El lehendakari Ibarretxe -que es el peor lehendakari que ha tenido este país, porque hasta ahora sólo ha sembrado discordia- nos ha convocado a una manifestación por el diálogo y la paz. ¿Pretende acaso el señor lehendakari que se dialogue con quienes acaban de romper el diálogo -palabra de vasco- cometiendo una monstruosidad? No, no nos engañemos, lo que el señor Ibarretxe -y los demás nacionalistas que cacarean estos días diálogo, diálogo- quieren en realidad es que se dialogue con ellos, con quienes no hay restricción alguna para hacerlo y se puede dialogar a cualquier hora del día.

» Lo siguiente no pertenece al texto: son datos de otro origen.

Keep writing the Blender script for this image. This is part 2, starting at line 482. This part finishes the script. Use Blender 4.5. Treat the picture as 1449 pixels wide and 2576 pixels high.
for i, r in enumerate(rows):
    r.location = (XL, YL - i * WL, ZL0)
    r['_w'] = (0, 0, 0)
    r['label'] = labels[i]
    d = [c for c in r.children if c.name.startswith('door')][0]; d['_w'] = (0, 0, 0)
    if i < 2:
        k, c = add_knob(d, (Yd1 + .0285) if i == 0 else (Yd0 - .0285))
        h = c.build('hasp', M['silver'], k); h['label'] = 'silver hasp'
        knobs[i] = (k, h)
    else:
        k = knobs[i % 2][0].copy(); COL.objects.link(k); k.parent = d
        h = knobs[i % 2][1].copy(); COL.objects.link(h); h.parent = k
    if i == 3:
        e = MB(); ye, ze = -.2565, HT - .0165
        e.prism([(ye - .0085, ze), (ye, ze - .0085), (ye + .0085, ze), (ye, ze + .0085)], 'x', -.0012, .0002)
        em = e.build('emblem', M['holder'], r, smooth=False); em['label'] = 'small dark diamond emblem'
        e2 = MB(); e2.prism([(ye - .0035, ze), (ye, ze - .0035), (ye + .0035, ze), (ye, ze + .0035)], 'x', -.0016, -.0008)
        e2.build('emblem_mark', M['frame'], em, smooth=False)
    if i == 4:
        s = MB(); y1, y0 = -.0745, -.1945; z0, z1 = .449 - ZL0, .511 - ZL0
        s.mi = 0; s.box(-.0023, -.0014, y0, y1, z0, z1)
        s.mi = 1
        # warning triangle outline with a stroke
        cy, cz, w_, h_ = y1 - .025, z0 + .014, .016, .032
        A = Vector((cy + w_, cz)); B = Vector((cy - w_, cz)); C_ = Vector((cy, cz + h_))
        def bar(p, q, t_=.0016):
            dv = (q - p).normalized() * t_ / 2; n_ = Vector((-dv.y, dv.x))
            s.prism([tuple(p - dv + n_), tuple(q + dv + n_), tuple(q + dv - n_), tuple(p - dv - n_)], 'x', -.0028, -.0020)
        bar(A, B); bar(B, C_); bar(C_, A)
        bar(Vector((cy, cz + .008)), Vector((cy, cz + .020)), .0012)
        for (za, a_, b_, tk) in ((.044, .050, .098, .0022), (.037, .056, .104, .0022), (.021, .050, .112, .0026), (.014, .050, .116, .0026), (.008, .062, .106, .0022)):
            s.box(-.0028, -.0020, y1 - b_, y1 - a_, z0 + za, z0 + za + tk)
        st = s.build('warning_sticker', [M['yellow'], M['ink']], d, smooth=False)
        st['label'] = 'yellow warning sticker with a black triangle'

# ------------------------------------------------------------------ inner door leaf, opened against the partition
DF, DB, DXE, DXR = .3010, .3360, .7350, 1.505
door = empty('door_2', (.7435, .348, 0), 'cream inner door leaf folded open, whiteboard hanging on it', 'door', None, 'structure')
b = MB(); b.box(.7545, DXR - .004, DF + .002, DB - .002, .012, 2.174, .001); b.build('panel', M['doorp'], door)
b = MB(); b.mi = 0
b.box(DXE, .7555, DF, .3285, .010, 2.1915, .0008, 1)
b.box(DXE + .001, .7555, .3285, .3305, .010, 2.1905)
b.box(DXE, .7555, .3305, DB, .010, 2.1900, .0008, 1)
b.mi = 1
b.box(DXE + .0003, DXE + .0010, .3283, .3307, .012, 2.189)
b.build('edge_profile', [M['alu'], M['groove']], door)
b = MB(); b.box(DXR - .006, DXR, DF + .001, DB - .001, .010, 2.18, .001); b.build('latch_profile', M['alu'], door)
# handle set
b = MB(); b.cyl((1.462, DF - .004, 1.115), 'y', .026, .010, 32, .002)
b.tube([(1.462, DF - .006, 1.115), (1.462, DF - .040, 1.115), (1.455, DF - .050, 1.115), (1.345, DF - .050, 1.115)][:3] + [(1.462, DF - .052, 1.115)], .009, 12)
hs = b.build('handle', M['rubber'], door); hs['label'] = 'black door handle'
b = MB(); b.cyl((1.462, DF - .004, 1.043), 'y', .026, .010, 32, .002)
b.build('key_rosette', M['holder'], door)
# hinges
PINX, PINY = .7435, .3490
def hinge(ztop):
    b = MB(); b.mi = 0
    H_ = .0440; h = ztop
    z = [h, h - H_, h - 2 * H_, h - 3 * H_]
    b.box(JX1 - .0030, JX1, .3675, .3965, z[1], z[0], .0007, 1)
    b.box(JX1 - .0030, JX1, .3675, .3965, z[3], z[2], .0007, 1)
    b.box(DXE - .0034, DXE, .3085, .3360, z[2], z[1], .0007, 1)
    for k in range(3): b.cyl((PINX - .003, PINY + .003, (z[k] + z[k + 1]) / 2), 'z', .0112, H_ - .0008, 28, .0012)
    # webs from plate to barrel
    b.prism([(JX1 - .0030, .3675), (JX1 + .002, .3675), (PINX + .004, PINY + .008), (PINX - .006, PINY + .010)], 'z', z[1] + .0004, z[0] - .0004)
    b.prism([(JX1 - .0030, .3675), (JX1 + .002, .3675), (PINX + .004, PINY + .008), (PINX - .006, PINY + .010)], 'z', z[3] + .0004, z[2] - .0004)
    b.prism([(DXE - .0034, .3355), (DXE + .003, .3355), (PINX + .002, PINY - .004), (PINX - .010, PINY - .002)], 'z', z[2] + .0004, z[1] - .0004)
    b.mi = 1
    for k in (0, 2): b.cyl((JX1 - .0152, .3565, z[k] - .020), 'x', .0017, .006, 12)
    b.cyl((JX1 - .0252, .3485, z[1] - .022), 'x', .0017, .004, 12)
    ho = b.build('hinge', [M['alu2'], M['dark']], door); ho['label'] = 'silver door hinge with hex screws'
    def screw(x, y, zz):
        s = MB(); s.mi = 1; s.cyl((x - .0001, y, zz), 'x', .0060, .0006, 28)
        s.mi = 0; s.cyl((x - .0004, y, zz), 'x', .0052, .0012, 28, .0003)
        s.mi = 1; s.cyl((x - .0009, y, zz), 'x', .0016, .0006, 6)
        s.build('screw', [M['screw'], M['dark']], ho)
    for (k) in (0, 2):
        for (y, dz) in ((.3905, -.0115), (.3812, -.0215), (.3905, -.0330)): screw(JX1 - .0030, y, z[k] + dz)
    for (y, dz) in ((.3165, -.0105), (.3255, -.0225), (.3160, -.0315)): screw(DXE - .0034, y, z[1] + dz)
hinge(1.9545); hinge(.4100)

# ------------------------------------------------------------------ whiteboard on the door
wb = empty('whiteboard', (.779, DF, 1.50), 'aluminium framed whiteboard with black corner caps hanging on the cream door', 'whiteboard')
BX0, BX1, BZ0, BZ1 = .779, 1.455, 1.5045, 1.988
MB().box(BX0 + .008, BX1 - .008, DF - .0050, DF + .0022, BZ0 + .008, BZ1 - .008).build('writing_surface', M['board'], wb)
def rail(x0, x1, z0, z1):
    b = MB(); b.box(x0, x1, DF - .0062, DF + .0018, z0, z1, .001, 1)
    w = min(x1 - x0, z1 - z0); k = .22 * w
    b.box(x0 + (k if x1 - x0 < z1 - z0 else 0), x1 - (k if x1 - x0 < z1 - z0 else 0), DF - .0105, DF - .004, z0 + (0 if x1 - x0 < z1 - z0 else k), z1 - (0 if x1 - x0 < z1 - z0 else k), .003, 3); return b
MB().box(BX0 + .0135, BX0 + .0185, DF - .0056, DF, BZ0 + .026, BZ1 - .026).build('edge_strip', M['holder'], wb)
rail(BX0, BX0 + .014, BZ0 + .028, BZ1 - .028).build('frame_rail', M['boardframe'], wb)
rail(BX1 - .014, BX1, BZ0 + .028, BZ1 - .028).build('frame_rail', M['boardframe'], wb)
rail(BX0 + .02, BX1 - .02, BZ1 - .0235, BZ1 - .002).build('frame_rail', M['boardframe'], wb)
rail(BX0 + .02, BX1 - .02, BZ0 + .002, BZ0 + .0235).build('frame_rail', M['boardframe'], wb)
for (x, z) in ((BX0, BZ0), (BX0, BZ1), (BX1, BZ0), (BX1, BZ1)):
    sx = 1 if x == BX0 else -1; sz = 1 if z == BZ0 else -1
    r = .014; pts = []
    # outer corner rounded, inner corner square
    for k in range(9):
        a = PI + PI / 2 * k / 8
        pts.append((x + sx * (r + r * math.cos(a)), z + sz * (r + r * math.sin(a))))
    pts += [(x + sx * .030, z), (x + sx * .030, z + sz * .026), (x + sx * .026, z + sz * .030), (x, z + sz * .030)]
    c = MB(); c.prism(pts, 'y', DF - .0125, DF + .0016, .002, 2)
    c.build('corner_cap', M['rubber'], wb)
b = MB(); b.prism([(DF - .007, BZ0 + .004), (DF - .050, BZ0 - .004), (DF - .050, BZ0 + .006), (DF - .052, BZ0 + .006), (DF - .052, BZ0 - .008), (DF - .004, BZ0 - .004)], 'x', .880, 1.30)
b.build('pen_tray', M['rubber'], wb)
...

Lo que de verdad quieren es una negociación, para la que veían una ocasión pintiparada en el fenecido proceso y que ven que se les escapa como el ángel de los suspiros. Diálogo significa en este caso negociación, y si a Ibarretxe le negocian su plan cualquier proceso le puede parecer el de Kafka. De ahí este afán por sembrar la confusión y por embarcar a la población vasca en iniciativas que le sirvan para su propósito exclusivo. Iniciativas que desean condicionar la marcha de los acontecimientos y entorpecer decisiones, tal vez incluso de su propio partido, que no le vayan a ser favorables. Si lo que pretende es, una vez más, sembrar la discordia entre los dos partidos gobernantes hoy en España y en Euskadi, e imponer, también una vez más, la uniforme voz del nacionalismo frentista sobre la plural realidad política vasca, en ningún caso debe conseguirlo.